The Thistle - An E-Newsletter of Scotch College, Perth, Western Australia

Adaptability – The Skill of the Future

It has been exciting to see the students return to school full of energy and enthusiasm for the year ahead. No doubt they have considered a new goal or two for the upcoming year, whether that be academic, sporting, service or interpersonal.  However, as most of us would be aware, through our post New Year’s resolution failed attempts, goal setting is often the easy part; it is the follow through that proves challenging. This is not usually because the goals were unrealistic or unachievable, it’s because young people may not yet have developed the important strategies to be able to plan and implement change. Unless the intended change quickly becomes a habit or a disposition, our students are likely to revert to their old ways and before long the goal is thrown into the too hard basket.

However, understanding the process of change and teaching our young people to affect change is probably one of the most useful skills this generation will hold heading into the future. So much so that measuring a person’s adaptability in terms of their emotional and social intelligence is now considered relevant to understanding their potential. Adaptability is considered an important leadership competency that entails having the flexibility to handle change, balance multiple demands and adapt to new situations with fresh ideas. It means adaptable people are more responsive to the situation or problem they are confronted with and can more readily generate new ideas.   

Scotch is addressing this need by explicitly teaching important skills, such as those required to adapt, through our Approaches to Learning. Teaching adaptability is a prime example of how we can combine the skills found in our Thinking, Self-management and Research curriculum to help students respond effectively to change or to drive change. Some of the skills relevant to this are;

  • Resilience: practise dealing with change (Self-management)
  • Compare, contrast and draw connections among resources (Research)
  • Practise observing carefully in order to recognise problems (Thinking)
  • Revise understanding based on new information and evidence (Thinking)
  • Consider ideas from multiple perspectives (Thinking)

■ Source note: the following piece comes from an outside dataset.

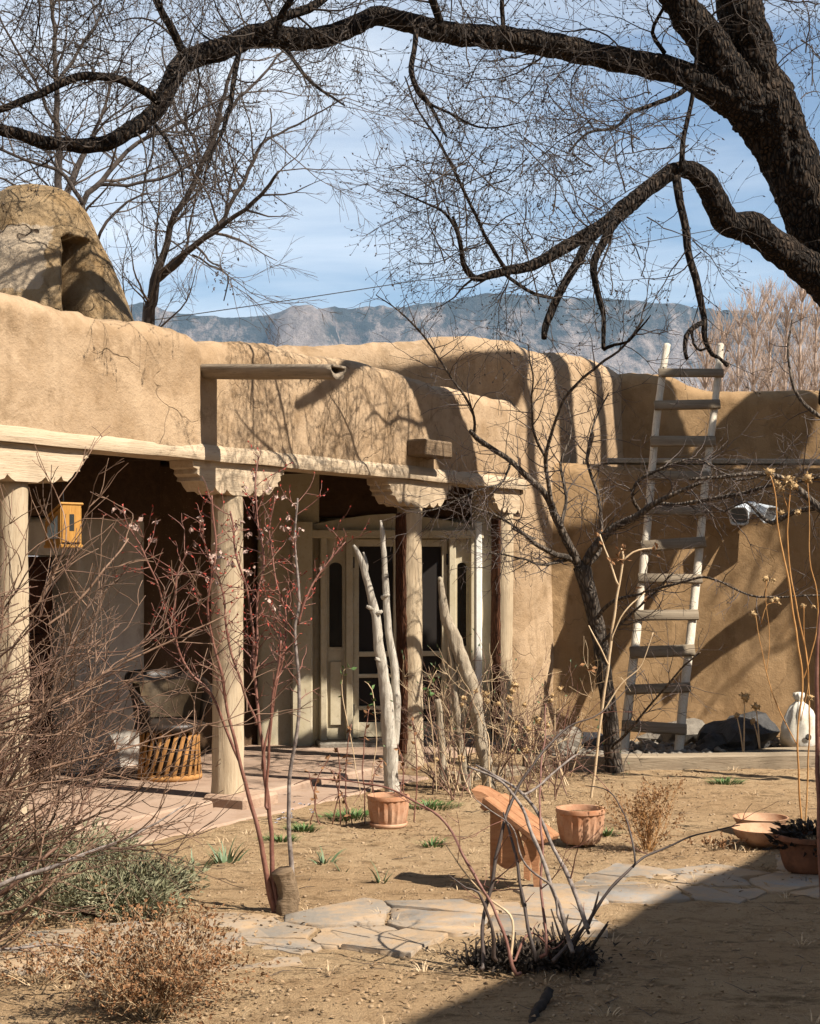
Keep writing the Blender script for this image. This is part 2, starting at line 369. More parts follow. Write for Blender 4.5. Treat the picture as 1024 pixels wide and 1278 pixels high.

Skills form the foundation of the habits and disposition that we want our students to possess and it is therefore important that schools provide an opportunity to learn about the skill through both explicit teaching and practise. Taught through the lens of the subject content, skills provide strategies that are transferable between disciplines so that students learn how to learn in many different contexts. To become competent, we need a combination of knowledge, skills, values and attitude in order to be able to generate action in the real world and it is this successive action that empowers our learners to be independent. This journey is the responsibility of every adult involved in developing the talents of our young people and through teaching them the skills to think, act, communicate and learn independently we are providing them with the strongest platform from which to launch into adulthood.